Court to hear whether women should register for draft

by: Tara Copp | .
Stars and Stripes | .
published: December 04, 2015

WASHINGTON — Whether or not Thursday’s historic decision to allow women in all combat roles may require women to begin registering for the draft faces its first test next week, when a federal lawsuit challenging the male-only registration gets its day in court.

The case, National Coalition for Men vs. the Selective Service System, will be considered by the U.S. Court of Appeals for the Ninth Circuit, in Pasadena, Calif., on Tuesday.

The lawsuit’s day in court coincidentally occurs just days after Secretary of Defense Ash Carter opened all military combat roles to women, a decision he said may affect whether women are required to register for the draft.

“It may do that,” Carter said. “That is a matter of legal dispute right now, and in fact litigation.”

But Carter said the outcome of the court case won’t affect the Pentagon’s decision to move forward.

“That legal determination won't affect what I announce today -- that is, our timetable for the implementation of the decisions I've announced today. But it is an issue that's out there.”
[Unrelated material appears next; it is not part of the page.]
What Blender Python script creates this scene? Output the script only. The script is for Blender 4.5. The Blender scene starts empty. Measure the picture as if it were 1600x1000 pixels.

Under the Military Selective Service Act, males must register 30 days after their 18th birthday with the Selective Service System, which could call upon them for compulsory military service in a time of war. They must stay registered until their 26th birthday.

Coalition attorney Marc Angelucci, who will be arguing the case before the Ninth Circuit on behalf of the organization, said Thursday’s decision could have a big impact on the outcome of his case.

“The fact that the military has now opened all combat roles for women can certainly affect this lawsuit,” Angelucci said.  

The case was initially dismissed in 2013 as premature by a lower federal district court, Angelucci said, since the Pentagon had not yet made a final decision on opening combat roles to women. The coalition appealed to the Ninth Circuit, leading to Tuesday’s hearing.

“If the court of appeals does not reverse the dismissal, we will immediately refile this challenge,” Angelucci said. “As long as there are any women in combat there’s no excuse for only forcing males to register for the draft.”

 A senior defense official who worked closely with Carter on Thursday’s decision to allow women in all combat roles called the lawsuit against the Selective Service Agency “a complicated matter.”

“Today obviously changes the facts,” the official said, who spoke to reporters on background late Thursday following Carter’s announcement.